Monday 1 December 2014

Track

Amusingly, the track from yesterday's drift informs me that I managed an
average speed of 1 knot over the course of the hour. Whilst to the
layman, that might seem tediously dull, to me it's something that's
always expressed a little of the magic that sailing is about.

Racing in such light air is always an intensely tactical, concentrated
affair. Horrifically boring to watch, I would imagine, but we didn't
have that problem for the specators yesterday, as they couldn't see more
than thirty feet from the pontoon anyway.

When it's so light, the slightest mistake, a misplacement of weight or
ill judged shift of balance, can stop you dead in the water, costing you
valuable minutes that will loose you the race. Let your attention wander
for a moment, and what mere whisper of a breeze there is can swing 180
degrees unnoticed, and the boats you left clear behind a half hour ago
are back on top of you again and rolling over you, smothering your air.

And it's so easy to hit things, racing marks, other boats.
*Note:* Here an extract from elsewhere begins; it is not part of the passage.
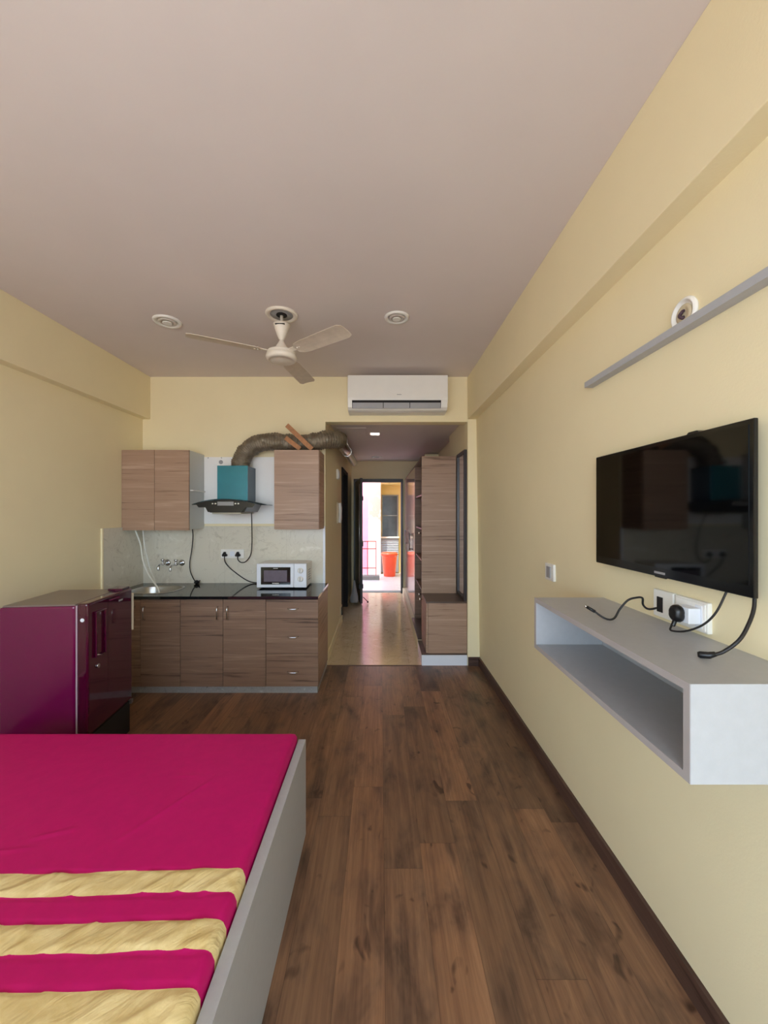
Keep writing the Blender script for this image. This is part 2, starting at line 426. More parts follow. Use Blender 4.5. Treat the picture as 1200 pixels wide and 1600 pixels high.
# ------------------------------------------------------------------ outside the entrance
struct('floor_corridor', B(-3.5, 3.5, YE+.14, 10.2, -.12, -.02), M['outer_floor'])
struct('trim_door_sill', B(-.5, .41, YE+.05, YE+.22, -.02, .004), M['outer_grey'])
struct('wall_outer_pink', B(-3.5, -.30, 9.35, 9.6, -.1, 3.2), M['pink'])
struct('wall_outer_peach', B(-.30, .0, 9.35, 9.6, -.1, 3.2), M['peach'])
w = MB()
w.box(0, .03, 9.60, 9.75, -.1, 3.2); w.box(.43, 3.5, 9.60, 9.75, -.1, 3.2); w.box(.03, .43, 9.60, 9.75, 1.92, 3.2); w.box(.03, .43, 9.62, 9.75, -.1, .86)
struct('wall_outer_yellow', w, M['outer_yellow'])
struct('trim_outer_soffit', B(0, 3.5, 8.6, 9.6, 2.17, 2.35), M['outer_yellow'])
f = MB(); f.box(.02, .05, 9.585, 9.63, .86, 1.93); f.box(.41, .44, 9.585, 9.63, .86, 1.93); f.box(.05, .41, 9.585, 9.63, 1.90, 1.93); f.box(.05, .41, 9.59, 9.62, 1.40, 1.42)
w2 = struct('window_2', f, M['outer_grey'])
obj('window_pane', B(.05, .41, 9.61, 9.62, .88, 1.90), M['window_dark'], w2)
obj('window_sill', B(.0, .46, 9.52, 9.63, .855, .885), M['white_plastic'], w2)
s = MB(); s.box(.0, .44, 9.56, 9.6, .0, .84)
for i in range(9):
    s.prism([(9.56, .45+i*.042), (9.545, .471+i*.042), (9.56, .492+i*.042)], 'X', .0, .44)
struct('trim_ribbed_panel', s, M['outer_sheet'])
struct('trim_kerb', B(-3.5, -.03, 8.57, 8.78, -.02, .07), M['outer_grey'], bevel=.004)
# side walls of the corridor (far left / right) and an unseen slab added to shade its near half
struct('wall_corridor_right', B(1.6, 1.75, YE+.14, 9.6, -.1, 3.2), M['outer_yellow'])
struct('slab_corridor_shade', B(-3.5, 3.5, YE, 7.9, 2.6, 2.75), M['white_lam'])
struct('wall_corridor_left', B(-3.5, -.7, YE, YE+.14, -.1, 2.75), M['pink'])
struct('wall_corridor_near_right', B(1.1, 3.5, YE, YE+.14, -.1, 2.75), M['outer_yellow'])

r = thing('railing', 'red painted metal railing on a low kerb outside the open entrance door', 'railing', (-.6, 8.66, .07))
rl = MB()
for i, x in enumerate([-.11 - .19*k for k in range(9)]):
    b = MB(); b.box(x-.008, x+.008, 8.652, 8.668, .07, .83); obj('baluster', b, M['rail'], r)
for z in (.837, .672, .236):
    b = MB(); b.box(-1.8, -.10, 8.648, 8.672, z-.010, z+.010); obj('rail_bar', b, M['rail'], r)

b = MB(); b.lathe([(.135, -.02), (.14, -.01), (.175, .42), (.178, .47), (.195, .475), (.195, .50), (.188, .51), (.18, .505)], (.205, 9.12, 0), seg=40)
bt = thing('waste_bin', 'orange red plastic bin with lid standing outside the entrance door', 'bin', (.205, 9.12, -.02))
obj('bin_body', b, M['red_plastic'], bt)
b = MB(); b.lathe([(.198, .505), (.198, .52), (.17, .54), (.05, .555), (.0, .556)], (.205, 9.12, 0), seg=40); obj('lid', b, M['red_plastic'], bt)
b = MB(); b.tube(spline([(.02, 9.10, .50), (.03, 9.0, .47), (.10, 8.94, .45), (.2, 8.925, .46)], 6), .006, 8); obj('handle', b, M['red_plastic'], bt)

# ------------------------------------------------------------------ entrance door leaf (open, against hall left wall)
ang = math.atan2(.14, .86)
t = thing('entrance_door', 'dark open entrance door leaf folded back against the hall left wall', 'door', (-.455, YE-.03, 0), -PI/2 + ang*1.0, local=True)
# local x runs along the leaf away from the hinge, local y is its thickness (towards +X world side)
lw = .88
obj('door_leaf', B(0, lw, -.02, .02, .02, 2.05), M['door_dark'], t, bevel=.003)
for z in (.30, .98, 1.72):
    b = MB(); b.box(lw*.55, lw+.004, -.034, -.02, z-.05, z+.05); b.box(lw-.05, lw+.012, -.045, .03, z-.035, z+.035); obj('lock_bar', b, M['black_plastic'], t, bevel=.003)
b = MB(); b.cyl((lw+.01, -.035, .35), (lw+.01, -.035, 1.95), .008, 10); obj('pull_rod', b, M['steel'], t)
b = MB(); b.tube(spline([(lw-.06, .02, 1.02), (lw-.06, .07, 1.02), (lw-.10, .08, 1.02), (lw-.18, .08, 1.01)], 6), .009, 8); b.lathe([(.022, -.028), (.022, -.02)], (lw-.06, 0, 1.02), '-Y', 16); obj('lever_handle', b, M['chrome'], t)
b = MB(); b.obox((lw-.02, .03, .12), (lw-.05, .11, .035), .010, .010); b.lathe([(.012, .02), (.014, .03), (.012, .045)], (lw-.05, .11, 0), 'Z', 12); obj('door_stopper', b, M['black_plastic'], t)
# grey bag hanging low on the leaf edge
bag = MB()
prof = [(.40, .010, .012), (.36, .018, .016), (.30, .026, .022), (.22, .042, .030), (.14, .060, .034), (.07, .066, .030), (.045, .055, .022)]
o = 0; seg = 20; vs = []; fs = []
for i, (z, rx, ry) in enumerate(prof):
    for k in range(seg):
        a = 2*PI*k/seg; q = 1 + .12*math.sin(5*a + i)
        vs.append((-.425 + rx*q*math.cos(a), 6.17 + ry*q*math.sin(a), z))
for i in range(len(prof)-1):
    for k in range(seg): fs.append([i*seg+k, i*seg+(k+1) % seg, (i+1)*seg+(k+1) % seg, (i+1)*seg+k])
fs.append(list(range(seg))); fs.append([(len(prof)-1)*seg+k for k in range(seg)])
bag.add(vs, fs, True)
obj('grey_bag', bag, M['grey_plastic'], label='small grey crumpled bag hanging low beside the open entrance door', cat='bag', loc=(-.425, 6.17, .045))

# ------------------------------------------------------------------ wardrobe along the hall right side
t = thing('wardrobe', 'tall wood grain wardrobe with open end shelves along the hall right wall', 'wardrobe', (.65, 5.5, 0))
obj('plinth', B(.40, .90, 4.18, 7.05, 0, .11), M['wall_jamb'], t)
obj('base_board', B(.402, .91, 4.18, 5.0, .11, .125), M['bench_top'], t)
obj('end_panel', B(.443, .815, 4.157, 4.180, .125, 2.103), M['wood'], t, bevel=.001)
obj('back_panel', B(.80, .815, 4.18, 5.0, .125, 2.10), M['wood'], t)
obj('divider_panel', B(.443, .80, 4.98, 5.0, .125, 2.10), M['wood_shaded'], t)
obj('top_panel', B(.443, .815, 4.18, 7.05, 2.085, 2.103), M['wood_shaded'], t)
for z in (.62, .95, 1.30, 1.68):
    s = obj('shelf', B(.455, .80, 4.18, 4.98, z, z+.018), M['wood_shaded'], t)
for z in (1.27, .60):
    b = MB(); b.lathe([(.006, 0), (.006, .015), (.013, .02), (.012, .028)], (.443, 4.20, z), '-X', 12)
    obj('knob', b, M['chrome'], t)
for i in range(4):
    y0 = 5.0 + i*.51
    d = obj('door', B(.440, .458, y0+.003, y0+.507, .12, 2.08), M['wood_gloss'] if 'wood_gloss' in M else M['wood'], t, bevel=.001)
    yh = y0 + (.46 if i % 2 == 0 else .05)
    b = MB(); b.cyl((.41, yh, .95), (.41, yh, 1.20), .006, 10); b.cyl((.41, yh, .97), (.44, yh, .97), .005, 8); b.cyl((.41, yh, 1.18), (.44, yh, 1.18), .005, 8)
    obj('handle', b, M['steel'], d)
obj('carcass', B(.459, .90, 5.0, 7.04, .12, 2.08), M['wood_shaded'], t)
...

The sail
setting has to be precise, the balance and trim exact and perfectly
timed, or control just slips away.

But it's not that.

It's the fact that on a day when the fog is thick across the water, the
air still and the surface of the lake mirror smooth, a boat like Buffy
can still magic enough energy out of the air to ghost along at 1 knot.
Amazing stuff, sailing.

The pretty face at the top is Lexi. I took the photo over a year ago
now, as she was being handed over to us to foster for the Rescue. She's
a lovely dog. They're all lovely, but she utterly stole my heart, and I
so very, very nearly kept her despite the house being already overrun
with muddy paws. Truth be told, I would have done, I tried but they
wouldn't let me (by "they" I mean my wife and Lin, the lady that runs
the Rescue; and they were right, which is a point I conceed to others
ever so rarely)

We saw her again the weekend before last, at a dog show in Bristol.
She's as sweet as ever, and clearly very, very happy, loved to bits and
very well looked after in her new home.

They're lovely people, and I'm grateful to them for taking her in.

But she'll always be the one that got away.